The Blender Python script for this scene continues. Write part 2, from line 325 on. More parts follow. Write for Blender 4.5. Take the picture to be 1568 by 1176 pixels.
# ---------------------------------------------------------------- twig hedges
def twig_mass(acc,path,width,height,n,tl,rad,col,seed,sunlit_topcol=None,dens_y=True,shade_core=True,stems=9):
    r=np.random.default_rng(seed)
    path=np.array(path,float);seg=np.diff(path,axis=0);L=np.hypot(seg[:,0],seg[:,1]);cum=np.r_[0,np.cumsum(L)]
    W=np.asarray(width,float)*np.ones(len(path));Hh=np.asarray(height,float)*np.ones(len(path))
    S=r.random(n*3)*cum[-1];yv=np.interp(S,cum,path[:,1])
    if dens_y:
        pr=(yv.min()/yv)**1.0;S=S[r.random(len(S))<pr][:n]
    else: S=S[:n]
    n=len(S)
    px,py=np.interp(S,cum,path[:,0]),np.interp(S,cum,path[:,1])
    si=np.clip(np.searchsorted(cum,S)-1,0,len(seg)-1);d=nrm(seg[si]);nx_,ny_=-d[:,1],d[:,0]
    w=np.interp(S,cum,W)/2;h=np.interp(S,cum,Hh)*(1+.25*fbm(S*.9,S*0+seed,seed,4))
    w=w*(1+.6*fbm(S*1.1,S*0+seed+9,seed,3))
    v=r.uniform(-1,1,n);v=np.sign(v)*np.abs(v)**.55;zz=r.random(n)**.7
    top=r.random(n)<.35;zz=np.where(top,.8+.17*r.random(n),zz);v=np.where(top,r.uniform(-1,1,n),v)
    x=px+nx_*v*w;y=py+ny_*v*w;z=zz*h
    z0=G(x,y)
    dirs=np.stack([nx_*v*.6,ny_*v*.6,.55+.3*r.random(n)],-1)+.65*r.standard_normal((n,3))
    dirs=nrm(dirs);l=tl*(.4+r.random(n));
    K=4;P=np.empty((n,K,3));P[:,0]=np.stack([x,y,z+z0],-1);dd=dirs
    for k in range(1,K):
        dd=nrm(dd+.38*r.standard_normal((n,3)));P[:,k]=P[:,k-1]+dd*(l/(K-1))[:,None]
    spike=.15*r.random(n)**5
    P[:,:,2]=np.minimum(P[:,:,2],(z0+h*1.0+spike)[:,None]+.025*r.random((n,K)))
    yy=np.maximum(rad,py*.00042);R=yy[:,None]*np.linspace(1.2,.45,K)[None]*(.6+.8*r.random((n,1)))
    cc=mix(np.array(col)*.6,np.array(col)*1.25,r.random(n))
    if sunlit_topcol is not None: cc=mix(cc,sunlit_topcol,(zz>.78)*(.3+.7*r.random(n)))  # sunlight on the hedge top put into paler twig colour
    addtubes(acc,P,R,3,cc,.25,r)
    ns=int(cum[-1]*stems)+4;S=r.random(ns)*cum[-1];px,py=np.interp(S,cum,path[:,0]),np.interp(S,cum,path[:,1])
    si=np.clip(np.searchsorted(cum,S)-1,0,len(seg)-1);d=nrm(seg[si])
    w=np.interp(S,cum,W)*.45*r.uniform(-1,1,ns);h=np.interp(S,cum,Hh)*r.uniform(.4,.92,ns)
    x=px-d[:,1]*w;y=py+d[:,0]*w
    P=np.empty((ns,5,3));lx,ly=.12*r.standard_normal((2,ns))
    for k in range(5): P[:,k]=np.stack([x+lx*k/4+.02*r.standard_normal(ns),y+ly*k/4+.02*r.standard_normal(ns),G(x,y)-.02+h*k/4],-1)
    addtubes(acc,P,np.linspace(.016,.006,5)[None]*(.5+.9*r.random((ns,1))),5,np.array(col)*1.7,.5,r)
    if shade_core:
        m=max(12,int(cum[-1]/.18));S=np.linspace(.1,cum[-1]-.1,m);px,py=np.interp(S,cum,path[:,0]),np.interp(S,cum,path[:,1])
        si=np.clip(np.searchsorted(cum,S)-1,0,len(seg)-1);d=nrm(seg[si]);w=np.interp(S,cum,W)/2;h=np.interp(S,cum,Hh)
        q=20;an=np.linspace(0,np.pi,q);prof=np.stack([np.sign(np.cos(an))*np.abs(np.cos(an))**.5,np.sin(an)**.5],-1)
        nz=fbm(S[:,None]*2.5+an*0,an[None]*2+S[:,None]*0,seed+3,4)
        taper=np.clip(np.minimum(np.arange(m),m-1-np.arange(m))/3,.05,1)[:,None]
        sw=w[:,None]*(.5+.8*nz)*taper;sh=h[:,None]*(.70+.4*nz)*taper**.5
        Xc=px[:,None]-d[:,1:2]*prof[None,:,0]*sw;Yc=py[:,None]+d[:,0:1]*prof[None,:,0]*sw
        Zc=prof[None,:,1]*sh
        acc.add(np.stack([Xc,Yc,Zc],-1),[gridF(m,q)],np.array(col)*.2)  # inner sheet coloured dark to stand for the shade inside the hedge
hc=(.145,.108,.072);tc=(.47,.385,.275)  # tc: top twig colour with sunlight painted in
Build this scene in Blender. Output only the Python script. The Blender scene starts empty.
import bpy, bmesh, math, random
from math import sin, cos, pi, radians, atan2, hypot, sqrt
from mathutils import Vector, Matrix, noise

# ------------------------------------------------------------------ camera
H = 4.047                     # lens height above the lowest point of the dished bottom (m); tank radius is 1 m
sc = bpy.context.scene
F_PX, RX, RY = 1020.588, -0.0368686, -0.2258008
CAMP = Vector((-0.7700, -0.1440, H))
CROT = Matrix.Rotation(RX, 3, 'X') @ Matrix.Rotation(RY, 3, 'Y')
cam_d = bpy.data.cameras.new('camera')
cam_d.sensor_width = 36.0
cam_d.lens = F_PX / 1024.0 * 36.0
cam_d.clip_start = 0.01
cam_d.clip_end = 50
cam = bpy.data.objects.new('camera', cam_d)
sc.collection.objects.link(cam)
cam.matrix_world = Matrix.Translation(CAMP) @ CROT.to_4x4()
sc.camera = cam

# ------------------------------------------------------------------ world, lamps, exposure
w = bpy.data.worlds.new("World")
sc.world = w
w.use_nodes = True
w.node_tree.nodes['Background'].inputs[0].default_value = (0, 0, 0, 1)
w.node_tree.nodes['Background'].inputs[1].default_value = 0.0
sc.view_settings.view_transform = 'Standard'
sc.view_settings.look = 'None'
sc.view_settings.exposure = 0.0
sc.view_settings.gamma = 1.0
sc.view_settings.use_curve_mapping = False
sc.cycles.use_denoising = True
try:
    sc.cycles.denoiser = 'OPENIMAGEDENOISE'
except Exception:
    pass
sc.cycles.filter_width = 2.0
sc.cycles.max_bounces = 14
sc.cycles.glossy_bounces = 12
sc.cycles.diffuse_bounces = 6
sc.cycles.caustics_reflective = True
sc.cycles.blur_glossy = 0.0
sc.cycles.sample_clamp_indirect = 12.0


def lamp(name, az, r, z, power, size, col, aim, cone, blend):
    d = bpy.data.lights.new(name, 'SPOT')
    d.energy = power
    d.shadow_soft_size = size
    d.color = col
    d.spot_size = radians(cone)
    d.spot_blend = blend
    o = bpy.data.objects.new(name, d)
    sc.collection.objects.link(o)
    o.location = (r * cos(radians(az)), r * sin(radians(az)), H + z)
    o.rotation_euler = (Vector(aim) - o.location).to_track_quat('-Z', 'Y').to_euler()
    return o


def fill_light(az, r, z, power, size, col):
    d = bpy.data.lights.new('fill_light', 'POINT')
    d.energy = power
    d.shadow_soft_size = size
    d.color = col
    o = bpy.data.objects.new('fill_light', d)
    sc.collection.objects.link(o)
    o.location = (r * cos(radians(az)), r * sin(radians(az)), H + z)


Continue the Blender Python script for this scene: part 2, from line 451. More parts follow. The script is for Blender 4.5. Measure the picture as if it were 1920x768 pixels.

****************

--- Short exercise ---
Word for word, write out the data.

--- The result ---
The Blender Python script for this scene continues. Write part 2, from line 325 on. More parts follow. Write for Blender 4.5. Take the picture to be 1568 by 1176 pixels.
# ---------------------------------------------------------------- twig hedges
def twig_mass(acc,path,width,height,n,tl,rad,col,seed,sunlit_topcol=None,dens_y=True,shade_core=True,stems=9):
    r=np.random.default_rng(seed)
    path=np.array(path,float);seg=np.diff(path,axis=0);L=np.hypot(seg[:,0],seg[:,1]);cum=np.r_[0,np.cumsum(L)]
    W=np.asarray(width,float)*np.ones(len(path));Hh=np.asarray(height,float)*np.ones(len(path))
    S=r.random(n*3)*cum[-1];yv=np.interp(S,cum,path[:,1])
    if dens_y:
        pr=(yv.min()/yv)**1.0;S=S[r.random(len(S))<pr][:n]
    else: S=S[:n]
    n=len(S)
    px,py=np.interp(S,cum,path[:,0]),np.interp(S,cum,path[:,1])
    si=np.clip(np.searchsorted(cum,S)-1,0,len(seg)-1);d=nrm(seg[si]);nx_,ny_=-d[:,1],d[:,0]
    w=np.interp(S,cum,W)/2;h=np.interp(S,cum,Hh)*(1+.25*fbm(S*.9,S*0+seed,seed,4))
    w=w*(1+.6*fbm(S*1.1,S*0+seed+9,seed,3))
    v=r.uniform(-1,1,n);v=np.sign(v)*np.abs(v)**.55;zz=r.random(n)**.7
    top=r.random(n)<.35;zz=np.where(top,.8+.17*r.random(n),zz);v=np.where(top,r.uniform(-1,1,n),v)
    x=px+nx_*v*w;y=py+ny_*v*w;z=zz*h
    z0=G(x,y)
    dirs=np.stack([nx_*v*.6,ny_*v*.6,.55+.3*r.random(n)],-1)+.65*r.standard_normal((n,3))
    dirs=nrm(dirs);l=tl*(.4+r.random(n));
    K=4;P=np.empty((n,K,3));P[:,0]=np.stack([x,y,z+z0],-1);dd=dirs
    for k in range(1,K):
        dd=nrm(dd+.38*r.standard_normal((n,3)));P[:,k]=P[:,k-1]+dd*(l/(K-1))[:,None]
    spike=.15*r.random(n)**5
    P[:,:,2]=np.minimum(P[:,:,2],(z0+h*1.0+spike)[:,None]+.025*r.random((n,K)))
    yy=np.maximum(rad,py*.00042);R=yy[:,None]*np.linspace(1.2,.45,K)[None]*(.6+.8*r.random((n,1)))
    cc=mix(np.array(col)*.6,np.array(col)*1.25,r.random(n))
    if sunlit_topcol is not None: cc=mix(cc,sunlit_topcol,(zz>.78)*(.3+.7*r.random(n)))  # sunlight on the hedge top put into paler twig colour
    addtubes(acc,P,R,3,cc,.25,r)
    ns=int(cum[-1]*stems)+4;S=r.random(ns)*cum[-1];px,py=np.interp(S,cum,path[:,0]),np.interp(S,cum,path[:,1])
    si=np.clip(np.searchsorted(cum,S)-1,0,len(seg)-1);d=nrm(seg[si])
    w=np.interp(S,cum,W)*.45*r.uniform(-1,1,ns);h=np.interp(S,cum,Hh)*r.uniform(.4,.92,ns)
    x=px-d[:,1]*w;y=py+d[:,0]*w
    P=np.empty((ns,5,3));lx,ly=.12*r.standard_normal((2,ns))
    for k in range(5): P[:,k]=np.stack([x+lx*k/4+.02*r.standard_normal(ns),y+ly*k/4+.02*r.standard_normal(ns),G(x,y)-.02+h*k/4],-1)
    addtubes(acc,P,np.linspace(.016,.006,5)[None]*(.5+.9*r.random((ns,1))),5,np.array(col)*1.7,.5,r)
    if shade_core:
        m=max(12,int(cum[-1]/.18));S=np.linspace(.1,cum[-1]-.1,m);px,py=np.interp(S,cum,path[:,0]),np.interp(S,cum,path[:,1])
        si=np.clip(np.searchsorted(cum,S)-1,0,len(seg)-1);d=nrm(seg[si]);w=np.interp(S,cum,W)/2;h=np.interp(S,cum,Hh)
        q=20;an=np.linspace(0,np.pi,q);prof=np.stack([np.sign(np.cos(an))*np.abs(np.cos(an))**.5,np.sin(an)**.5],-1)
        nz=fbm(S[:,None]*2.5+an*0,an[None]*2+S[:,None]*0,seed+3,4)
        taper=np.clip(np.minimum(np.arange(m),m-1-np.arange(m))/3,.05,1)[:,None]
        sw=w[:,None]*(.5+.8*nz)*taper;sh=h[:,None]*(.70+.4*nz)*taper**.5
        Xc=px[:,None]-d[:,1:2]*prof[None,:,0]*sw;Yc=py[:,None]+d[:,0:1]*prof[None,:,0]*sw
        Zc=prof[None,:,1]*sh
        acc.add(np.stack([Xc,Yc,Zc],-1),[gridF(m,q)],np.array(col)*.2)  # inner sheet coloured dark to stand for the shade inside the hedge
hc=(.145,.108,.072);tc=(.47,.385,.275)  # tc: top twig colour with sunlight painted in
Build this scene in Blender. Output only the Python script. The Blender scene starts empty.
import bpy, bmesh, math, random
from math import sin, cos, pi, radians, atan2, hypot, sqrt
from mathutils import Vector, Matrix, noise

# ------------------------------------------------------------------ camera
H = 4.047                     # lens height above the lowest point of the dished bottom (m); tank radius is 1 m
sc = bpy.context.scene
F_PX, RX, RY = 1020.588, -0.0368686, -0.2258008
CAMP = Vector((-0.7700, -0.1440, H))
CROT = Matrix.Rotation(RX, 3, 'X') @ Matrix.Rotation(RY, 3, 'Y')
cam_d = bpy.data.cameras.new('camera')
cam_d.sensor_width = 36.0
cam_d.lens = F_PX / 1024.0 * 36.0
cam_d.clip_start = 0.01
cam_d.clip_end = 50
cam = bpy.data.objects.new('camera', cam_d)
sc.collection.objects.link(cam)
cam.matrix_world = Matrix.Translation(CAMP) @ CROT.to_4x4()
sc.camera = cam

# ------------------------------------------------------------------ world, lamps, exposure
w = bpy.data.worlds.new("World")
sc.world = w
w.use_nodes = True
w.node_tree.nodes['Background'].inputs[0].default_value = (0, 0, 0, 1)
w.node_tree.nodes['Background'].inputs[1].default_value = 0.0
sc.view_settings.view_transform = 'Standard'
sc.view_settings.look = 'None'
sc.view_settings.exposure = 0.0
sc.view_settings.gamma = 1.0
sc.view_settings.use_curve_mapping = False
sc.cycles.use_denoising = True
try:
    sc.cycles.denoiser = 'OPENIMAGEDENOISE'
except Exception:
    pass
sc.cycles.filter_width = 2.0
sc.cycles.max_bounces = 14
sc.cycles.glossy_bounces = 12
sc.cycles.diffuse_bounces = 6
sc.cycles.caustics_reflective = True
sc.cycles.blur_glossy = 0.0
sc.cycles.sample_clamp_indirect = 12.0


def lamp(name, az, r, z, power, size, col, aim, cone, blend):
    d = bpy.data.lights.new(name, 'SPOT')
    d.energy = power
    d.shadow_soft_size = size
    d.color = col
    d.spot_size = radians(cone)
    d.spot_blend = blend
    o = bpy.data.objects.new(name, d)
    sc.collection.objects.link(o)
    o.location = (r * cos(radians(az)), r * sin(radians(az)), H + z)
    o.rotation_euler = (Vector(aim) - o.location).to_track_quat('-Z', 'Y').to_euler()
    return o


def fill_light(az, r, z, power, size, col):
    d = bpy.data.lights.new('fill_light', 'POINT')
    d.energy = power
    d.shadow_soft_size = size
    d.color = col
    o = bpy.data.objects.new('fill_light', d)
    sc.collection.objects.link(o)
    o.location = (r * cos(radians(az)), r * sin(radians(az)), H + z)


Continue the Blender Python script for this scene: part 2, from line 451. More parts follow. The script is for Blender 4.5. Measure the picture as if it were 1920x768 pixels.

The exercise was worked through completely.